The tale tells of Adele, played by the incredibly talented and very young Adele Exarchopoulos, as a young woman in high school doing what teenagers typically do – or at least what is expected of her: gossiping with friends and navigating her way around her relationship with her first boyfriend. But Adele is hungry for more – literally and figuratively. There early part of the film devotes many close up shots to Adele eating, ravenously. Enter Emma, (Lea Seydoux), a slightly older university student with more life experience. The two develop a loving and passionate relationship that marks a transition for Adele from awkward schoolgirl to a woman with a more fully formed sense of self.
To demonstrate this, Kechiche devotes almost ten minutes of his three-hour film to a single sex scene between the girls. Much has been made of the length and explicitness of the scene, but other than the full frontal nudity and particularly unflinching nature of the wide shot in a film of mostly close ups, the sex between the protagonists is incredibly loving and impassioned. The sexual expression of two people in love should not be viewed as subversive. There are certainly more exploitative sex scenes out there, and the issues that stem from the many forms of human sexual conduct deserve more deliberation than this simple – even beautiful – scene. With the film version of the hit book Fifty Shades of Grey currently in production, one can only hope its release elicits many more conversations about the controversies it will undoubtedly raise around gender roles and female subjugation, than that of Emma and Adele’s comparatively innocent sex scene.

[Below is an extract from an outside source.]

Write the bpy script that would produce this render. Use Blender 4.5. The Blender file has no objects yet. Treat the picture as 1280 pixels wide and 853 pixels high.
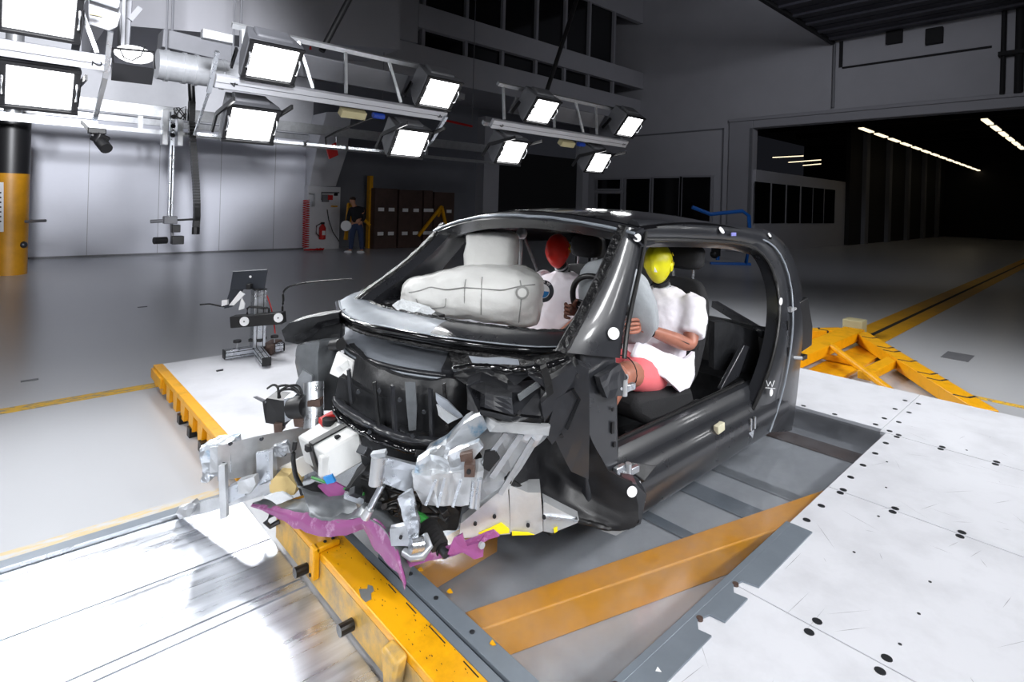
import bpy, bmesh, math, random
from mathutils import Vector as V, Matrix, noise
random.seed(7)
sc = bpy.context.scene
COL = sc.collection
PI = math.pi

# ------------------------------------------------------------------ camera, world, exposure
CAM_H, FPX = 1.52, 695.0
ROLL = math.atan2(40, 1395)
YAW = math.atan2(755, 695)            # the test track (+X) lies this far right of the view
FW = V((math.cos(YAW), math.sin(YAW), 0))
RT = V((math.sin(YAW), -math.cos(YAW), 0))
UP = V((0, 0, 1))
cam = bpy.data.cameras.new('camera')
cam.sensor_width = 36
cam.lens = FPX * 36 / 1280
cam.shift_y = -(426.5 - 253.35) / 1280
cam.clip_start = 0.05
cam.clip_end = 200
co = bpy.data.objects.new('camera', cam)
COL.objects.link(co)
r_ = RT * math.cos(ROLL) + UP * math.sin(ROLL)
u_ = UP * math.cos(ROLL) - RT * math.sin(ROLL)
co.matrix_world = Matrix((
    (r_.x, u_.x, -FW.x, 0), (r_.y, u_.y, -FW.y, 0), (r_.z, u_.z, -FW.z, CAM_H), (0, 0, 0, 1)))
sc.camera = co

w = bpy.data.worlds.new('world')
sc.world = w
w.use_nodes = True
w.node_tree.nodes['Background'].inputs[0].default_value = (0.55, 0.58, 0.75, 1)
w.node_tree.nodes['Background'].inputs[1].default_value = 0.012
sc.view_settings.view_transform = 'Standard'
sc.view_settings.look = 'None'
sc.view_settings.exposure = 0.0
sc.view_settings.gamma = 1.0
LAMP = 9.0                             # radiance of the floodlight lenses
FLOOD = 15.0                           # watts thrown forward by each floodlight


def area_light(name, loc, aim, sx, sy, power, col=(1, 1, 1), spread=PI):
    l = bpy.data.lights.new(name, 'AREA')
    l.shape = 'RECTANGLE'
    l.size, l.size_y, l.energy, l.color, l.spread = sx, sy, power, col, spread
    o = bpy.data.objects.new(name, l)
    o.location = loc
    o.rotation_euler = (V(aim) - V(loc)).to_track_quat('-Z', 'Y').to_euler()
    COL.objects.link(o)
    return o


# unseen wash lights, added to brighten the white gate and the door wall
sl = bpy.data.lights.new('gate_fill_spot', 'SPOT')
sl.energy, sl.spot_size, sl.spot_blend, sl.shadow_soft_size, sl.color = 17000, math.radians(29), .75, .8, (.93, .95, 1)
so_ = bpy.data.objects.new('gate_fill_spot', sl)
so_.location = (-1.0, -3.0, 4.9)
so_.rotation_euler = (V((2.2, 17.9, 3.0)) - V(so_.location)).to_track_quat('-Z', 'Y').to_euler()
COL.objects.link(so_)
area_light('wall_fill_light', (11, 2, 7.0), (21.6, 10, 5.5), 1.5, 1.5, 95, (.9, .92, 1), math.radians(110))


def at(px, py, X=None, Y=None, Z=None, D=None):
    """a point of the place, measured from the photograph's frame (1280 x 853)"""
    dx, dy = px - 640, py - 253.35
    x = math.cos(ROLL) * dx + math.sin(ROLL) * dy
    y = -math.sin(ROLL) * dx + math.cos(ROLL) * dy
    d = FW * FPX + RT * x - UP * y
    if X is not None:
        t = X / d.x
    elif Y is not None:
        t = Y / d.y
    elif Z is not None:
        t = (Z - CAM_H) / d.z
    else:
        t = D / FPX
    return V((0, 0, CAM_H)) + d * t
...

It may be difficult to escape criticism of the scene, as more revelations about the artistic process come to light. Both Exarchopoulos and Seydoux said the ten days it took to film the scene were a massive ordeal and that they will never work with Kechiche again. Seydoux was particularly vocal about the “horrible” shoot but Kechiche has hit back saying, “if Léa hadn’t been born in cotton wool, she would never have said that.” Adding to the dissenting voices is Julie Maroh, writer of the graphic novel that inspired the film. On her blog she has written “it appears to me that this was what was missing from the set: lesbians.” And critics such as At the Movies’ Margaret Pomeranz described feeling uncomfortable with the possibility that the director’s ‘male gaze’ may have made the scenes unduly pornographic.
It is the well-worn dilemma of who we allow to tell our stories: Can a straight man direct two straight women in a story about lesbianism? This begs for other questions to be posed: can a white man make a film about aboriginality – as was the case of Rolf de Heer’s Ten Canoes;or can a lesbian make a film about a transsexual as in Kimberly Pierce’s Boys Don’t Cry. The best stories are the ones that are intrinsically human and speak to all of us regardless of the context.

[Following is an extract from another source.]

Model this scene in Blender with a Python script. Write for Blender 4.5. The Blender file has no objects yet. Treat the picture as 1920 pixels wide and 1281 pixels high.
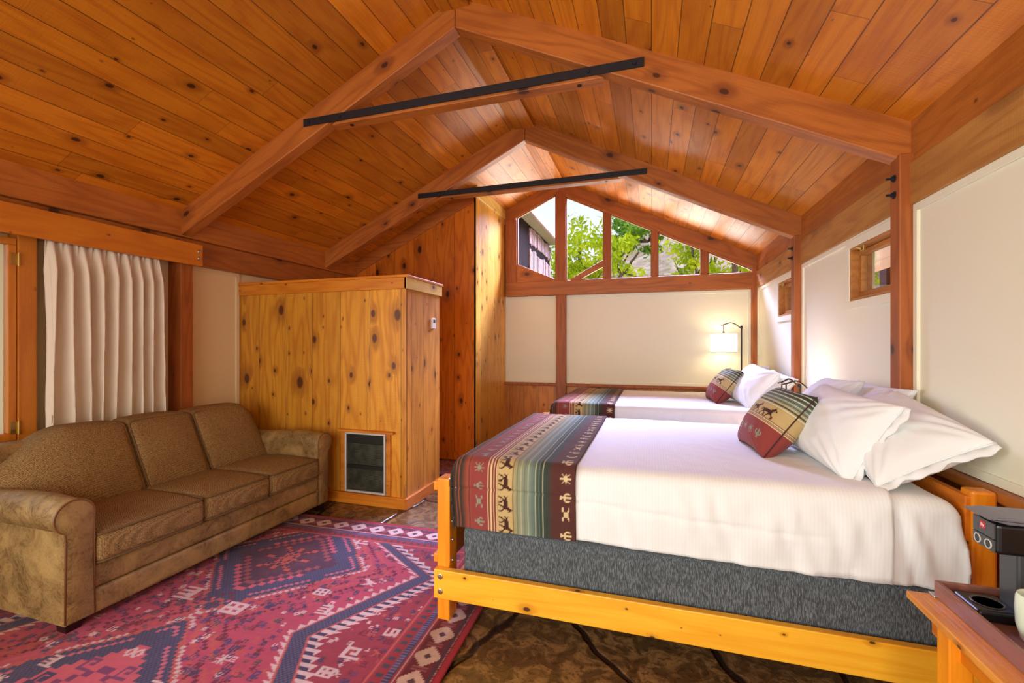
import bpy, bmesh, math, random
import numpy as np
from mathutils import Vector, Matrix, Euler
random.seed(7)
rng = np.random.default_rng(11)
scene = bpy.context.scene
COL = scene.collection
PI = math.pi

def S(r, g, b, a=1.0):
    f = lambda c: (c/255/12.92) if c/255 <= .04045 else ((c/255+.055)/1.055)**2.4
    return (f(r), f(g), f(b), a)

# ---------------------------------------------------------------- camera
cam = bpy.data.cameras.new('camera'); cam_o = bpy.data.objects.new('camera', cam); COL.objects.link(cam_o)
cam.sensor_width = 36.0; cam.sensor_fit = 'HORIZONTAL'
cam.lens = 838.0/1920*36.0
cam.shift_x = 0.0
cam.shift_y = (647.5-640.5)/1920
cam.clip_start = .02; cam.clip_end = 600
cam_o.location = (0, 0, 1.35)
cam_o.rotation_euler = (PI/2, 0, math.radians(17.33))
scene.camera = cam_o
# ---------------------------------------------------------------- world and lights
vs = scene.view_settings
vs.view_transform = 'Standard'; vs.look = 'None'; vs.gamma = 1.0; vs.use_curve_mapping = False
vs.exposure = 0.52
w = bpy.data.worlds.new('sky'); scene.world = w; w.use_nodes = True
nt = w.node_tree; nt.nodes.clear()
wo = nt.nodes.new('ShaderNodeOutputWorld'); wb = nt.nodes.new('ShaderNodeBackground')
tc = nt.nodes.new('ShaderNodeTexCoord'); sx = nt.nodes.new('ShaderNodeSeparateXYZ'); cr = nt.nodes.new('ShaderNodeValToRGB')
nt.links.new(tc.outputs['Generated'], sx.inputs[0]); nt.links.new(sx.outputs['Z'], cr.inputs[0]); nt.links.new(cr.outputs[0], wb.inputs[0]); nt.links.new(wb.outputs[0], wo.inputs[0])
cr.color_ramp.elements[0].position = 0.0; cr.color_ramp.elements[0].color = (1.0, 1.0, 1.0, 1)
cr.color_ramp.elements[1].position = .8; cr.color_ramp.elements[1].color = (.38, .58, 1.0, 1)
wb.inputs[1].default_value = .85

def lamp(kind, name, loc, energy, color, rot=None, aim=None, **kw):
    l = bpy.data.lights.new(name, kind); l.energy = energy; l.color = color
    for k, v in kw.items(): setattr(l, k, v)
    o = bpy.data.objects.new(name, l); COL.objects.link(o); o.location = loc
    if aim is not None: o.rotation_euler = (Vector(aim)-Vector(loc)).to_track_quat('-Z', 'Y').to_euler()
    elif rot: o.rotation_euler = rot
    return o
# sun outdoors; two area lamps added outside the gable to boost daylight through it
lamp('SUN', 'sun', (12, -8, 20), 2.0, (1.0, .95, .86), aim=(0, 0, 0), angle=math.radians(1))
lamp('AREA', 'gable_sky_fill', (.2, 9.3, 5.75), 6400, (.53, .57, 1.0), aim=(.0, 5.9, 4.5), shape='RECTANGLE', size=7, size_y=1.9)  # added lamp standing in for bright sky
lamp('AREA', 'gable_bounce_fill', (-.2, 9.0, .6), 420, (1.0, .95, .86), aim=(-.3, 5.9, 1.6), shape='RECTANGLE', size=5, size_y=2.0)  # added lamp standing in for light thrown up by the ground
# unseen area lamp added behind the camera as soft fill; no window there
lamp('AREA', 'front_fill', (-1.3, -2.0, 1.35), 56, (1.0, .94, .86), aim=(-1.1, 3.5, .9), shape='RECTANGLE', size=3.8, size_y=2.2, spread=math.radians(130))
# warm point lamp added behind the camera as fill, without any fixture
lamp('POINT', 'warm_point_fill', (.5, -.9, 1.6), 22, (1.0, .86, .68), shadow_soft_size=.3)

lamp('AREA', 'side_fill', (-3.5, -.7, 1.35), 32, (.95, 1.0, .93), aim=(1.2, 1.3, .9), shape='RECTANGLE', size=1.9, size_y=1.3, spread=math.radians(115))  # unseen area lamp added on the sofa side to brighten the bed wall

# ---------------------------------------------------------------- materials
class NT:
    def __init__(s, name):
        s.m = bpy.data.materials.new(name); s.m.use_nodes = True; s.t = s.m.node_tree; s.t.nodes.clear()
        s.out = s.n('ShaderNodeOutputMaterial'); s.b = s.n('ShaderNodeBsdfPrincipled'); s.l(s.b.outputs[0], s.out.inputs[0])
    def n(s, k, **kw):
        x = s.t.nodes.new(k)
        for a, v in kw.items(): setattr(x, a, v)
        return x
    def l(s, a, b): s.t.links.new(a, b)
    def set(s, node, i, v):
        if hasattr(v, 'is_linked') or hasattr(v, 'links'): s.l(v, node.inputs[i])
        else: node.inputs[i].default_value = v
    def math(s, op, a, b=None, c=None, clamp=False):
        x = s.n('ShaderNodeMath', operation=op); x.use_clamp = clamp
        s.set(x, 0, a)
        if b is not None: s.set(x, 1, b)
        if c is not None: s.set(x, 2, c)
        return x.outputs[0]
    def comb(s, x, y, z):
        c = s.n('ShaderNodeCombineXYZ'); s.set(c, 0, x); s.set(c, 1, y); s.set(c, 2, z); return c.outputs[0]
    def noise(s, vec, scale, detail=2.0, rough=.5, dist=0.0):
        x = s.n('ShaderNodeTexNoise'); s.l(vec, x.inputs['Vector']); x.inputs['Scale'].default_value = scale
        x.inputs['Detail'].default_value = detail; x.inputs['Roughness'].default_value = rough; x.inputs['Distortion'].default_value = dist
        return x.outputs[0]
    def mix(s, fac, a, b, mode='MIX'):
        x = s.n('ShaderNodeMix', data_type='RGBA', blend_type=mode)
        s.set(x, 0, fac); s.set(x, 6, a); s.set(x, 7, b); return x.outputs[2]
    def maprange(s, v, a, b, c=0.0, d=1.0, smooth=True):
        x = s.n('ShaderNodeMapRange'); x.interpolation_type = 'SMOOTHSTEP' if smooth else 'LINEAR'
        s.set(x, 0, v); s.set(x, 1, a); s.set(x, 2, b); s.set(x, 3, c); s.set(x, 4, d); return x.outputs[0]
    def bump(s, h, strength, dist=.01, prev=None):
        x = s.n('ShaderNodeBump'); x.inputs['Strength'].default_value = strength; x.inputs['Distance'].default_value = dist
        s.l(h, x.inputs['Height'])
        if prev is not None: s.l(prev, x.inputs['Normal'])
        return x.outputs[0]
    def coord(s, kind='Object'):
        return s.n('ShaderNodeTexCoord').outputs[kind]
    def rough(s, r, spec=.5):
        s.set(s.b, 'Roughness', r); s.b.inputs['Specular IOR Level'].default_value = spec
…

Kechiche’s methods may very well have been exploitative, but his finished product is not. There is tenderness in this film. Its brilliance lies in its visual explanation of the characters’ thoughts and feelings, which is as much a credit to the talented actresses as it is to Kechiche’s direction. Overall, it is a very relatable story about first love and first heartbreak. Kechiche resists the temptation to wrap up the ending with a tidy bow, instead understanding that some hurt never fully heals. So for all the joyous moments in this film, there is also incredible sadness with little catharsis for its viewers.
How appropriate then that we should all be wearing blue to the film’s Brisbane premiere. Blue is the Warmest Colour is a film that runs the gamut of difficult emotions from teenage awkwardness to adult melancholy and ultimately leaves the viewer feeling a little blue.